I fully realize that homeschooling is not for everyone. Homeschooling is a choice. The sacrifices made to homeschool are a choice. We chose to have a smaller house, older cars, me working part-time. Giving up time to myself was a choice. Every single one of those choices has been worth it. I would do it all over again in a heartbeat! As I read over this, I don't feel like I've really been able to express what homeschooling is and what it has meant to us. It is a lifestyle, it is a passion, and it is love.

5 comments:

Nancy Toby said...

Beautiful post! I may be coming back to you with lots of questions in a couple of years! My twin girls are just about to turn 3, but I'm seriously thinking about homeschooling them, for many of the reasons that you cited. I'll give the local schools a chance, but if things don't go well.... we'll be going that way too, probably!

Unknown said...

I too believe that homeschooling is a wonderful thing and you know that I have thought about it recently, but I also believe that the public school system is there for everyone, or at least in principle. There are obviously a lot of situations in public school that are unfortunate and need to be changed, but if everyone turns away from the public school system then those who need it most may lose the option of having it at all.

Worse case scenario I know, but I do not think the idea of privatization is too far fetched. There are a lot of corporations that would stand to make a lot of money off of education if it was taken out of public control. Some good media coverage and a continuous barrage of parents hearing how the public school system is failing and it just may happen. Food for thought I guess.

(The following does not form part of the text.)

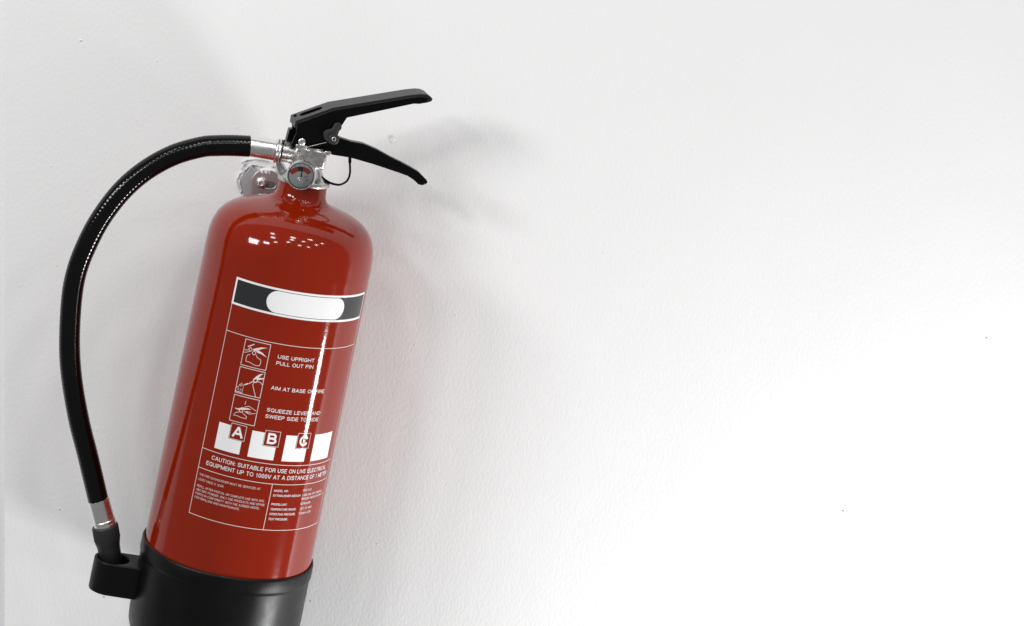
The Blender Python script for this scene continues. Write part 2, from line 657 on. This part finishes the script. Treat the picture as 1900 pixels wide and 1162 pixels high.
arc('rim_shade', 9.25, 9.7, 0, 360, DIALK, y=1.36, c=(0, 0), n=48)  # dark ring painted in for the shadow round the gauge rim
arc('red_zone', 7.4, 10.6, 50, 86, DIALR)
arc('red_zone', 7.4, 10.6, 113, 152, DIALR)
arc('dark_zone', 7.4, 10.7, 86.5, 112.5, DIALK)
arc('scale_rim', 10.7, 11.1, 50, 152, DIALK)
for k in range(4):
    a_ = 66 + k * 18
    arc('tick', 11.8, 12.5, a_, a_ + 2.2, DIALK, n=2)
for x, z in ((3.2, -0.6), (5.2, -2.6), (4.4, 0.2)):
    vs = [mm(gfrm(x + dx, 1.3, z + dz)) for dx, dz in ((-.6, -.25), (.6, -.45), (.7, .15), (-.5, .35))]
    pyd('dial_mark', vs, [(0, 1, 2, 3)], DIALK, dial, smooth=False)
vs = [mm(gfrm(x, 1.0, z)) for x, z in ((-0.4, -4.2), (1.0, -4.2), (0.35, 5.0), (-0.25, 5.0))]
pyd('needle', vs, [(0, 1, 2, 3)], DIALK, gauge, smooth=False)
revolve('needle_hub', [(2.9, 1.4), (2.9, 0.9), (2.5, 0.7), (1.9, 0.75), (1.8, 1.0), (1.5, 1.0), (1.4, 0.5), (0.9, 0.3), (0.01, 0.3)], CHROME, gauge, seg=32,
        org=gc + Vector((0.3, 0, -4.2)), axis='Y', cap=False)
revolve('lens', [(9.8, 0.45), (6, 0.18), (3, 0.05), (0.01, 0.0)], LENS, gauge, seg=48, org=gc, axis='Y', cap=False)

# ---- upper lever (carrying handle)
HW = 12.5
strip_px = [(546.5, 237), (548.6, 224.5), (618, 200), (761, 176.6), (781, 174.6), (790, 175.2), (798, 178.4), (803, 184), (800.5, 188.4), (793, 190.6)]
strip = trace(strip_px, -HW, YAW)


def thick(poly, t):
    """offset an open polyline to its right-hand side and close it"""
    inn = []
    n = len(poly)
    for i in range(n):
        a = Vector(poly[max(0, i - 1)])
        b = Vector(poly[min(n - 1, i + 1)])
        d = (b - a).normalized()
        inn.append((poly[i][0] + d.y * t, poly[i][1] - d.x * t))
    return poly + inn[::-1]


handle = prism('carrying_handle', thick(strip, 2.4), -HW, HW, BLACK_T, ext, YAW, 0.7, 3)
handle['label'] = 'long black upper handle of folded metal'
side_px = [(549.5, 229), (618.5, 204), (761, 180.5), (788, 178.6), (798.5, 184.5), (794, 190.6), (778.5, 193.2), (768, 192.8), (644, 218.8), (634, 234), (622, 262),
           (606, 270), (580, 273.5), (561, 275.3), (543.5, 273.6), (540.5, 268.5), (550.5, 246)]
for y0, y1 in ((-HW + 0.35, -HW + 2.4), (HW - 2.4, HW - 0.35)):
    sp = trace(side_px, -HW + 0.35, YAW)
    prism('side_plate', sp, y0, y1, BLACK, handle, YAW, 0.35)
# slot and hole in the top face of the handle: dark patches, their inner shade put into the colour
def on_top(px0, px1, w0, w1, mat, lift=0.08):
    a, b = trace([px0, px1], -HW, YAW)
    a, b = Vector(a), Vector(b)
    d = (b - a).normalized()
    nrm = Vector((-d.y, d.x))
    vs = []
    n = 10
    hw = (w1 - w0) / 2
    m = (w0 + w1) / 2
    ln = (b - a).length
    loop = []
    for i in range(n + 1):
        t = -math.pi / 2 + math.pi * i / n
        loop.append((ln - hw + hw * math.cos(t), m + hw * math.sin(t)))
    for i in range(n + 1):
        t = math.pi / 2 + math.pi * i / n
        loop.append((hw + hw * math.cos(t), m + hw * math.sin(t)))
    return [(a + d * u + nrm * lift, v) for u, v in loop]


def slot(name, px0, px1, w0, w1, mat, parent):
    lp = on_top(px0, px1, w0, w1, mat)
    lp2 = on_top(px0, px1, w0, w1, mat, lift=-1.6)
    vs = [mm(yw(q.x, v, q.y)) for q, v in lp] + [mm(yw(q.x, v, q.y)) for q, v in lp2]
    n = len(lp)
    fs = [tuple(range(n))] + [(i, (i + 1) % n, n + (i + 1) % n, n + i) for i in range(n)]
    return pyd(name, vs, fs, mat, parent, smooth=False)


OPENING_SHADE = simple('painted opening shade', (0.002, 0.002, 0.002), 0.9, spec=0.0)
slot('slot', (561, 219.5), (603, 205), -3.5, 4.5, OPENING_SHADE, handle)
slot('hole', (551, 223), (556, 221.3), 2.0, 6.5, OPENING_SHADE, handle)
# post between valve and handle
bp = trace([(536, 238), (548, 238), (546, 262), (541, 276), (527, 272)], 6, YAW)
prism('rear_post', bp, 2.0, 10.0, BLACK, handle, YAW, 0.4)

# ---- lower lever
LW = 7.6
lev_px = [(561, 275.6), (600, 264), (622, 258), (632, 256.5), (652, 263), (675, 267.2), (700, 277.8), (727, 292.8), (745, 301.5), (761, 310.2), (778, 320), (791, 333.5), (794.2, 338),
          (792.5, 341.6), (783.5, 344.6), (776, 342.5), (768, 334.5), (757, 327.3), (740, 321), (692, 305), (650, 293), (617, 288), (609, 283.5), (588, 282.6)]
lp = trace(lev_px, -LW, YAW)
lever = prism('squeeze_lever', lp, -LW, 1.6, BLACK, ext, YAW, 1.1, 3)
lever['label'] = 'black lower squeeze lever curving down to its tip'


def disc(name, px, py, y, r, t, mat, parent, dome=0.0, seg=40, bev=0.3):
    c = L(px, py, y, YAW)
    pr = [(r, t), (r, bev), (r - bev, 0)]
    if dome:
        for k in range(1, 6):
            q = k / 6
            pr.append((r * math.cos(q * math.pi / 2) * 0.97, -dome * math.sin(q * math.pi / 2)))
    pr.append((0.01, -dome))
    return revolve(name, pr, mat, parent, seg=seg, org=c, axis='Y', yaw=YAW, cap=False)


disc('rivet', 560.2, 263.8, -HW - 0.5, 2.75, 2.0, CHROME, handle, dome=0.7)
wp = [L(562, 275.2, -HW - 0.2, YAW), L(585, 269.2, -HW - 0.2, YAW), L(606, 264.3, -HW - 0.2, YAW)]
tube('lever_gleam', wp, 0.22, ZINC, handle, seg=8)  # bright sliver standing in for the gleam on the lever's top edge
# ---- safety clip
def dogbone():
    c1 = Vector(trace([(620, 258.5)], -HW - 3, YAW)[0])
    c2 = Vector(trace([(627.6, 234.5)], -HW - 3, YAW)[0])
    c3 = Vector(trace([(609.5, 251)], -HW - 3, YAW)[0])
    pts = []
    for c, r in ((c1, 4.3), (c2, 3.0), (c3, 3.9)):
        for i in range(28):
            t = 2 * math.pi * i / 28
            pts.append(c + Vector((r * math.cos(t), r * math.sin(t))))
    # hand-traced outline in photograph pixels, softened
    out = [(600.5, 253), (601.5, 246), (607, 241.5), (614.5, 240.2), (618.5, 236.5), (621, 231), (626, 228.3), (632.5, 230), (634.2, 236), (632.5, 241.5), (627, 245.5), (625.5, 249.5),
           (629.3, 254), (629.8, 260), (626.8, 266.3), (620.5, 269.2), (613.5, 267.5), (608.5, 263.2), (603, 259)]
    P3 = [Vector((x, y, 0)) for x, y in out]
    sm = catmull(P3 + [P3[0]], 3)[:-1]
    return trace([(p.x, p.y) for p in sm], -HW - 3, YAW)


clip = prism('safety_clip', dogbone(), -HW - 3.0, -HW + 0.2, GREYP, ext, YAW, 0.6, 2)
clip['label'] = 'dark grey plastic safety clip pinned beside the levers'
disc('clip_boss', 619.3, 258.8, -HW - 4.0, 3.9, 1.4, GREYP, clip, bev=0.5)
r2 = disc('clip_pin', 619.6, 258.6, -HW - 4.6, 1.75, 1.5, CHROME, clip, bev=0.3)
disc('pin_end', 619.6, 258.6, -HW - 4.75, 1.0, 0.5, GREYP, clip, bev=0.2)

# ---- retaining strap of the pin
cp = [(649.3, 288), (649.2, 303), (649.2, 322), (644, 335.5), (632, 342.6), (619.5, 341.8), (607.5, 337), (595, 328), (588, 320)]
cy = [0, -1, -3, -4, -5, -6, -7, -7, -5]
cpts = resample(catmull([L(px, py, y, YAW) for (px, py), y in zip(cp, cy)], 16), 0.8)
tot = 0.8 * len(cpts)


def crad(s, t):
    if s < 6.2:
        return 1.25
    return 0.85 + 0.30 * max(0.0, (s - 28) / (tot - 28)) if s > 28 else 0.85


strap = tube('pin_strap', cpts, crad, BLACK, ext, seg=14)
strap['label'] = 'thin black plastic strap looping below the lever'

# ---- hanging lug behind the neck
lug = prism('hanging_lug', trace([(511, 297), (521, 300), (531, 318), (533, 340), (522, 334), (514, 314)], 6, 0), 5, 16, ZINC, ext, 0, 0.6)
lug['label'] = 'grey metal lug behind the valve'


# ------------------------------------------------------------------ printed label, wrapped round the cylinder
def el(cx, cz, rx, rz, a0, a1, n=10):
    return [(cx + rx * math.cos(R(a0 + (a1 - a0) * i / n)), cz + rz * math.sin(R(a0 + (a1 - a0) * i / n))) for i in range(n + 1)]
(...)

You have done a wonderful job with your boys and my oldest sister did an excellent job with her two boys as well.

Olga said...

That sounds like a dream...I just believe you have to be fit to be a homeschooler. I wish I were. Now a question: do you have any idea if there homeschooling parents willing to accept other kids and if yes, how to find them? I thought about it for a year now, and although neither I nor my husband are capable to have patience and enough knowledge to homeschool, we would love to see if it can be done in another great family, just like yours:)

onepinkfuzzy said...

Thank you for sharing! I was homeschooled for 2nd and 3rd grade, 1/2 of 4th grade, all of 6th grade and for 3/4 of 7th grade - total of 4.25 grades (this was in the mid- to late eighties). 2nd and 3rd grades were the best - I finished school by 11 a.m. each day, and I was able to move through my studies quickly. However, I had a very hard time socially fitting in with my peers. I do believe that was largely in part due to my family's fundamentalist approach to religion - which was their reason for homeschooling me (and the reason I missed out on all 80s pop culture).

Because of the difficulty I had fitting in socially, I've been resistant to Johnny's requests to consider homeschooling Ash. Reading your post helps me to see someone who has had a great experience with it, and is reassuring.

Donald said...

I admire you for the decisions and priorities you've made. I know I'd never be cut out for homeschooling, but kudos to you for making it work.